Hubert Rampersad is one of the most interesting people I have ever met. His interests range from corporate quality to individual happiness. His book, Personal Balanced Scorecard: The Way to Individual Happiness, Personal Integrity and Organizational Effectiveness, which has been translated into 20 languages, discusses the intersection of individual and organizational well-being.
He has developed an overall framework that integrates methodologies such as performance management, talent management, and total quality management, and enables organizations and individuals to work together for common benefit.
He and I recently talked about his work, his efforts to integrate individual and organizational benefit, and the connection his integrated model has to coaching. Edited excerpts of our conversation follow:
Hubert, what is the personal balanced scorecard?
The personal balanced scorecard (PBSC) encompasses personal ambition (mission, vision, and key roles), critical success factors, objectives, performance measures, targets, and improvement actions. Personal ambition is a set of guiding principles that clearly states who you are, where you are going, where you want to be, etc., and that embodies your values. The PBSC elements are divided among four perspectives, which should be in balance:
1. Internal: your physical health and mental state
2. External: relations with your spouse, children, friends, employer, colleagues, and others
3. Knowledge and learning: your skills and learning ability
4. Financial: fiscal stability
What I like about your process is that you recognize that individuals have self-interest—and that is O.K. I am always amazed at the way many corporations expect their employees to worship the corporate god and act like they have no self-interest at all. To me, this delusion just promotes phoniness and pretense.
How is your PBSC related to individual and executive coaching?
The PBSC coaching framework consists of 10 steps, which focus on two distinct areas: life and career coaching and executive coaching. PBSC life and career coaching is related to personal effectiveness and growth in life. The emphasis is on excelling in everything you do, making the right choices in developing your future, having a happier and more fulfilling life, and facing new life challenges.

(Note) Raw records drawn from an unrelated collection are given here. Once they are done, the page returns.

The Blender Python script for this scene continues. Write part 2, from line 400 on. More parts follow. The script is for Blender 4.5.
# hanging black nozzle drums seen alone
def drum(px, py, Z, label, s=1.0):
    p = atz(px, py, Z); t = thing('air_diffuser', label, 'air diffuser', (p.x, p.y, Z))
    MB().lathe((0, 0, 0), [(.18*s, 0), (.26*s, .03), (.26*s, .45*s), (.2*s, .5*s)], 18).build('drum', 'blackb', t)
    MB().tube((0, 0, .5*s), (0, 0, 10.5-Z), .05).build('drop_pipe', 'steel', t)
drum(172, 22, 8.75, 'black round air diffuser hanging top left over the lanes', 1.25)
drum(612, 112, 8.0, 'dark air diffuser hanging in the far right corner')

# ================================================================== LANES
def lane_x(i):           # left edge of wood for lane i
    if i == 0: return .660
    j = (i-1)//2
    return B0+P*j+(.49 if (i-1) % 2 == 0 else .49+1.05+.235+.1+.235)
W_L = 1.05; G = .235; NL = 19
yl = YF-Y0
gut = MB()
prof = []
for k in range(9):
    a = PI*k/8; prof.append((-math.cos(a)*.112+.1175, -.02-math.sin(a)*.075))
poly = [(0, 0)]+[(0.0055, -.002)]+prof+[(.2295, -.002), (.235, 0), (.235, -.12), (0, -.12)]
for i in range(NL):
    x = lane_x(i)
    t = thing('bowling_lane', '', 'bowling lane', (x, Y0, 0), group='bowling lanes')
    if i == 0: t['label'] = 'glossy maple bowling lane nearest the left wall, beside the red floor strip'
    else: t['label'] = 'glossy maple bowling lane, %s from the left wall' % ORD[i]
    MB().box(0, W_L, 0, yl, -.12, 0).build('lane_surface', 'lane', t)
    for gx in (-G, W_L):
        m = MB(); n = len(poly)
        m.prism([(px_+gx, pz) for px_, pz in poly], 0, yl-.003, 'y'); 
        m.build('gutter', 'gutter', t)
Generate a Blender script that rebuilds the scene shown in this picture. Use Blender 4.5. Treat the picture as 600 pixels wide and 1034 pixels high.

PBSC executive coaching focuses on managers who would like to develop their personal leadership, improve employee performance, enhance employee engagement, empower their employees, create trust and a real learning organization, increase employee self-responsibility and work enjoyment, and ultimately, enhance sustainable organizational effectiveness.
How do you get people to develop self-awareness, to think deeply during this coaching process, about who they are, where they are going, their dreams, their values, and to see the big picture and their place in it?
I've introduced an integrated breathing and silence exercise—as part of the PBSC coaching process—which has proven to be very effective. By paying attention to your own thoughts during this exercise, you can discover your desired identity and you will be able to distance yourself from your preconceived mind-set.
I teach people to be open to all images that come up in their minds, based on personal ambition questions (for example, "What makes me happy?" "Who am I?" or "What is my main purpose in life?"), and listening carefully to the answers of their inner voice to help them learn to look at life with new eyes, and perceive what goes on within them.
That part sounds like fun to me. How is the PBSC related to career development?
Formulation and implementation of one's PBSC lead to career and personal lifestyle choices, continuous personal development, effective use of one's talents, self-learning, continued taking up of challenges, greater awareness of one's responsibilities, and development of one's creativity. Through this, one creates the conditions for sustainable career and talent development.